> _Task directions_
Print the listing below in its entirety, character for character.

> _Raw data_
• • •
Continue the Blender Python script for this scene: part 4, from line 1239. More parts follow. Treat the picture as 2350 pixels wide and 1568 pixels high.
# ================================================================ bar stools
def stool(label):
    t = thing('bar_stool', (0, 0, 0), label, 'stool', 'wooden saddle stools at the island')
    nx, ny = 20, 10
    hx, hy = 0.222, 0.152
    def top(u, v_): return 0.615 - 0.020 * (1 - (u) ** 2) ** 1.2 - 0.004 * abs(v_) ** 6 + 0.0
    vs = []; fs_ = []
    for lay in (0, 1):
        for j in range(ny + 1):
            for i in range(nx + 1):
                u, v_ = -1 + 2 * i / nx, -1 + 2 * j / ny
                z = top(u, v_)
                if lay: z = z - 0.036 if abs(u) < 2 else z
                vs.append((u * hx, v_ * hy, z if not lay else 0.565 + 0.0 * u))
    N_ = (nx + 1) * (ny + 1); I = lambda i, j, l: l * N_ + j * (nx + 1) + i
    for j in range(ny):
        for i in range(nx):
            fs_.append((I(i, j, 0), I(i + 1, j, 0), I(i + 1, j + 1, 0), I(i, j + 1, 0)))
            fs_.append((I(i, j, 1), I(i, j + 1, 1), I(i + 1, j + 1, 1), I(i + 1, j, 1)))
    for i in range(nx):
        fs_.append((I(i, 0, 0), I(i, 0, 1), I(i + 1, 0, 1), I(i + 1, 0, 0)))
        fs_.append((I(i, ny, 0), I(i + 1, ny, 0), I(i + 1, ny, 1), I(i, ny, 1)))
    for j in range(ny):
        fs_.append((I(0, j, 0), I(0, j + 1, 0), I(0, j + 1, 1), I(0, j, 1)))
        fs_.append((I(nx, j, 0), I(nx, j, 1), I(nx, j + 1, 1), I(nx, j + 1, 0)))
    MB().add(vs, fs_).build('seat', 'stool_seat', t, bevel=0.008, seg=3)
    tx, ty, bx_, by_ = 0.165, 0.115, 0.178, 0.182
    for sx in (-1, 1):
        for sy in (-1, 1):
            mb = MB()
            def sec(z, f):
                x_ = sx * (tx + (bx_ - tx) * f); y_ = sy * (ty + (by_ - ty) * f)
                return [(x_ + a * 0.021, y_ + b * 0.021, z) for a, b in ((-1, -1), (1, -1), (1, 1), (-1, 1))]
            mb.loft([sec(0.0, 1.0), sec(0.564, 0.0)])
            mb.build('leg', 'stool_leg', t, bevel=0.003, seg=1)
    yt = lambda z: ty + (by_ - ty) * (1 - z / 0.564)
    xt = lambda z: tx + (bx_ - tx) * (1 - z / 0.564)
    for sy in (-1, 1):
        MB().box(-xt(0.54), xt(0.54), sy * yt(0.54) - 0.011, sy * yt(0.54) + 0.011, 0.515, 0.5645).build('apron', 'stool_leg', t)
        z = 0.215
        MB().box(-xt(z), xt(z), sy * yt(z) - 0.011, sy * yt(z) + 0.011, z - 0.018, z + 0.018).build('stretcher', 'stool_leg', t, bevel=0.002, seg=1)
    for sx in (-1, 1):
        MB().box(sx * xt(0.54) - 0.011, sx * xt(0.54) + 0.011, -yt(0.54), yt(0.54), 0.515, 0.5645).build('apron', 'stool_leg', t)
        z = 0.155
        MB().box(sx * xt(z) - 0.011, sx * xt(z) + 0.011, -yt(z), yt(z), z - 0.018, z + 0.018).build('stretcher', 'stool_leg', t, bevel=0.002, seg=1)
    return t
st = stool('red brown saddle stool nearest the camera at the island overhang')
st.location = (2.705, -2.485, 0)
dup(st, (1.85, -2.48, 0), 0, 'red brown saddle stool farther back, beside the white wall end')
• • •
> _Answer to this exercise_
Continue the Blender Python script for this scene: part 4, from line 1239. More parts follow. Treat the picture as 2350 pixels wide and 1568 pixels high.
# ================================================================ bar stools
def stool(label):
    t = thing('bar_stool', (0, 0, 0), label, 'stool', 'wooden saddle stools at the island')
    nx, ny = 20, 10
    hx, hy = 0.222, 0.152
    def top(u, v_): return 0.615 - 0.020 * (1 - (u) ** 2) ** 1.2 - 0.004 * abs(v_) ** 6 + 0.0
    vs = []; fs_ = []
    for lay in (0, 1):
        for j in range(ny + 1):
            for i in range(nx + 1):
                u, v_ = -1 + 2 * i / nx, -1 + 2 * j / ny
                z = top(u, v_)
                if lay: z = z - 0.036 if abs(u) < 2 else z
                vs.append((u * hx, v_ * hy, z if not lay else 0.565 + 0.0 * u))
    N_ = (nx + 1) * (ny + 1); I = lambda i, j, l: l * N_ + j * (nx + 1) + i
    for j in range(ny):
        for i in range(nx):
            fs_.append((I(i, j, 0), I(i + 1, j, 0), I(i + 1, j + 1, 0), I(i, j + 1, 0)))
            fs_.append((I(i, j, 1), I(i, j + 1, 1), I(i + 1, j + 1, 1), I(i + 1, j, 1)))
    for i in range(nx):
        fs_.append((I(i, 0, 0), I(i, 0, 1), I(i + 1, 0, 1), I(i + 1, 0, 0)))
        fs_.append((I(i, ny, 0), I(i + 1, ny, 0), I(i + 1, ny, 1), I(i, ny, 1)))
    for j in range(ny):
        fs_.append((I(0, j, 0), I(0, j + 1, 0), I(0, j + 1, 1), I(0, j, 1)))
        fs_.append((I(nx, j, 0), I(nx, j, 1), I(nx, j + 1, 1), I(nx, j + 1, 0)))
    MB().add(vs, fs_).build('seat', 'stool_seat', t, bevel=0.008, seg=3)
    tx, ty, bx_, by_ = 0.165, 0.115, 0.178, 0.182
    for sx in (-1, 1):
        for sy in (-1, 1):
            mb = MB()
            def sec(z, f):
                x_ = sx * (tx + (bx_ - tx) * f); y_ = sy * (ty + (by_ - ty) * f)
                return [(x_ + a * 0.021, y_ + b * 0.021, z) for a, b in ((-1, -1), (1, -1), (1, 1), (-1, 1))]
            mb.loft([sec(0.0, 1.0), sec(0.564, 0.0)])
            mb.build('leg', 'stool_leg', t, bevel=0.003, seg=1)
    yt = lambda z: ty + (by_ - ty) * (1 - z / 0.564)
    xt = lambda z: tx + (bx_ - tx) * (1 - z / 0.564)
    for sy in (-1, 1):
        MB().box(-xt(0.54), xt(0.54), sy * yt(0.54) - 0.011, sy * yt(0.54) + 0.011, 0.515, 0.5645).build('apron', 'stool_leg', t)
        z = 0.215
        MB().box(-xt(z), xt(z), sy * yt(z) - 0.011, sy * yt(z) + 0.011, z - 0.018, z + 0.018).build('stretcher', 'stool_leg', t, bevel=0.002, seg=1)
    for sx in (-1, 1):
        MB().box(sx * xt(0.54) - 0.011, sx * xt(0.54) + 0.011, -yt(0.54), yt(0.54), 0.515, 0.5645).build('apron', 'stool_leg', t)
        z = 0.155
        MB().box(sx * xt(z) - 0.011, sx * xt(z) + 0.011, -yt(z), yt(z), z - 0.018, z + 0.018).build('stretcher', 'stool_leg', t, bevel=0.002, seg=1)
    return t
st = stool('red brown saddle stool nearest the camera at the island overhang')
st.location = (2.705, -2.485, 0)
dup(st, (1.85, -2.48, 0), 0, 'red brown saddle stool farther back, beside the white wall end')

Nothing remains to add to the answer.